>> Start Data extract
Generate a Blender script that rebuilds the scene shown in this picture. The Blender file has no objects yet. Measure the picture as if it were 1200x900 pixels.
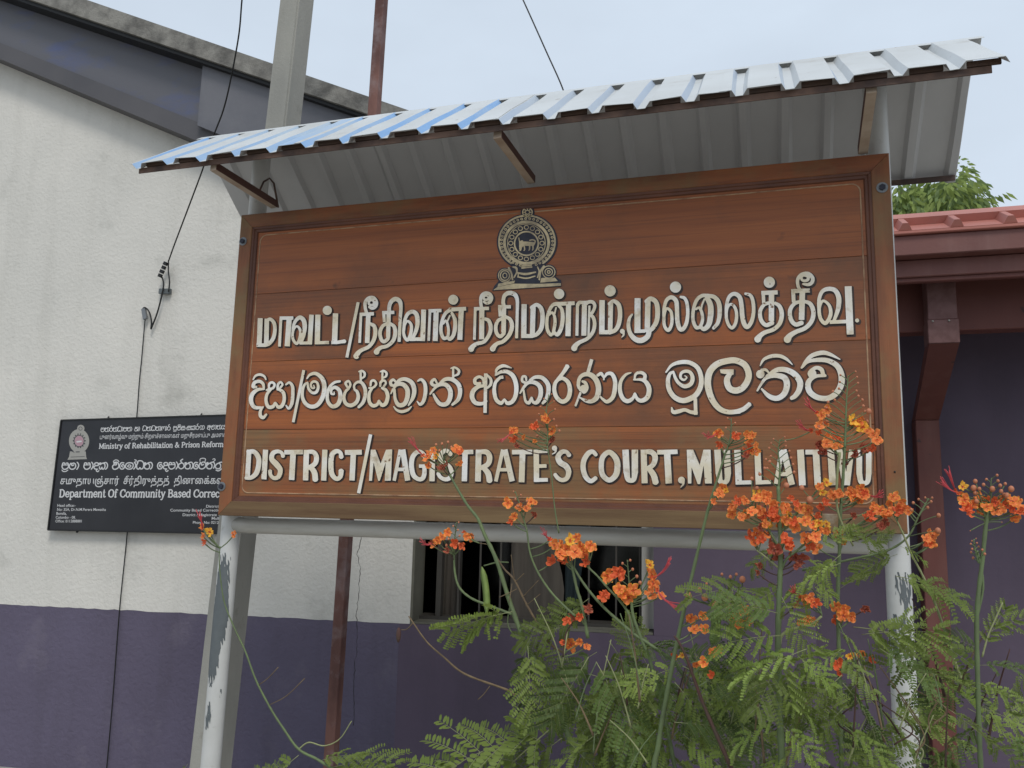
import bpy, bmesh, math, random
import numpy as np
from mathutils import Vector, Matrix
random.seed(7)
SC = bpy.context.scene
COL = SC.collection
R = math.radians

# ------------------------------------------------------------------ camera
FPX = 972.0                      # focal length in photo pixels (1200 wide)
EYE = 1.55
def _n(v):
    v = np.array(v, float); return v / np.linalg.norm(v)
_Z = _n((149, 6129, -FPX)); _X = _n((3176, 77, FPX)); _X = _n(_X - _Z * _X.dot(_Z)); _Y = np.cross(_Z, _X)
CR = np.array([_X, _Y, _Z])
cam_d = bpy.data.cameras.new('camera'); cam = bpy.data.objects.new('camera', cam_d); COL.objects.link(cam)
m = Matrix([list(CR[i]) + [0] for i in range(3)] + [[0, 0, 0, 1]])
cam.matrix_world = Matrix.Translation((0, 0, EYE)) @ m
cam_d.sensor_width = 36; cam_d.lens = 36 * FPX / 1200; cam_d.clip_start = 0.05; cam_d.clip_end = 3000
SC.camera = cam
SC.render.resolution_x = 1024; SC.render.resolution_y = 768

# ------------------------------------------------------------------ world, sun, exposure
SUN_EL, SUN_ROT = R(52), R(150)
w = bpy.data.worlds.new('World'); SC.world = w; w.use_nodes = True
nt = w.node_tree; nt.nodes.clear()
out = nt.nodes.new('ShaderNodeOutputWorld'); bg = nt.nodes.new('ShaderNodeBackground')
sky = nt.nodes.new('ShaderNodeTexSky'); sky.sky_type = 'NISHITA'; sky.sun_disc = False
sky.sun_elevation = SUN_EL; sky.sun_rotation = SUN_ROT; sky.air_density = 1.0; sky.dust_density = 3.0; sky.ozone_density = 1.0
hsv = nt.nodes.new('ShaderNodeHueSaturation'); hsv.inputs['Saturation'].default_value = 0.35
nt.links.new(sky.outputs[0], hsv.inputs['Color'])
tc = nt.nodes.new('ShaderNodeTexCoord'); nz = nt.nodes.new('ShaderNodeTexNoise')
nz.inputs['Scale'].default_value = 2.2; nz.inputs['Detail'].default_value = 5; nz.inputs['Roughness'].default_value = .5
mp = nt.nodes.new('ShaderNodeMapping'); mp.inputs['Scale'].default_value = (1, 1, 2.4)
nt.links.new(tc.outputs['Generated'], mp.inputs[0]); nt.links.new(mp.outputs[0], nz.inputs['Vector'])
rp = nt.nodes.new('ShaderNodeValToRGB'); rp.color_ramp.elements[0].position = .35; rp.color_ramp.elements[1].position = .75
nt.links.new(nz.outputs[0], rp.inputs[0])
cl = nt.nodes.new('ShaderNodeMixRGB'); cl.inputs[2].default_value = (6.2, 7.15, 8.3, 1)
mu = nt.nodes.new('ShaderNodeMath'); mu.operation = 'MULTIPLY_ADD'; mu.inputs[1].default_value = .22; mu.inputs[2].default_value = .72
nt.links.new(rp.outputs[0], mu.inputs[0]); nt.links.new(mu.outputs[0], cl.inputs[0]); nt.links.new(hsv.outputs[0], cl.inputs[1])
nt.links.new(cl.outputs[0], bg.inputs[0]); bg.inputs[1].default_value = 0.10
nt.links.new(bg.outputs[0], out.inputs[0])
sun_d = bpy.data.lights.new('sun', 'SUN'); sun = bpy.data.objects.new('sun', sun_d); COL.objects.link(sun)
sun_d.energy = 1.25; sun_d.angle = R(16); sun_d.color = (1, .96, .9)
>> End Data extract
- **Task statement**:
Output exactly the span of lines from the top of the listing through the line holding "R = math.radians", and leave every picture out.

- **Result for this exercise**:
Generate a Blender script that rebuilds the scene shown in this picture. The Blender file has no objects yet. Measure the picture as if it were 1200x900 pixels.
import bpy, bmesh, math, random
import numpy as np
from mathutils import Vector, Matrix
random.seed(7)
SC = bpy.context.scene
COL = SC.collection
R = math.radians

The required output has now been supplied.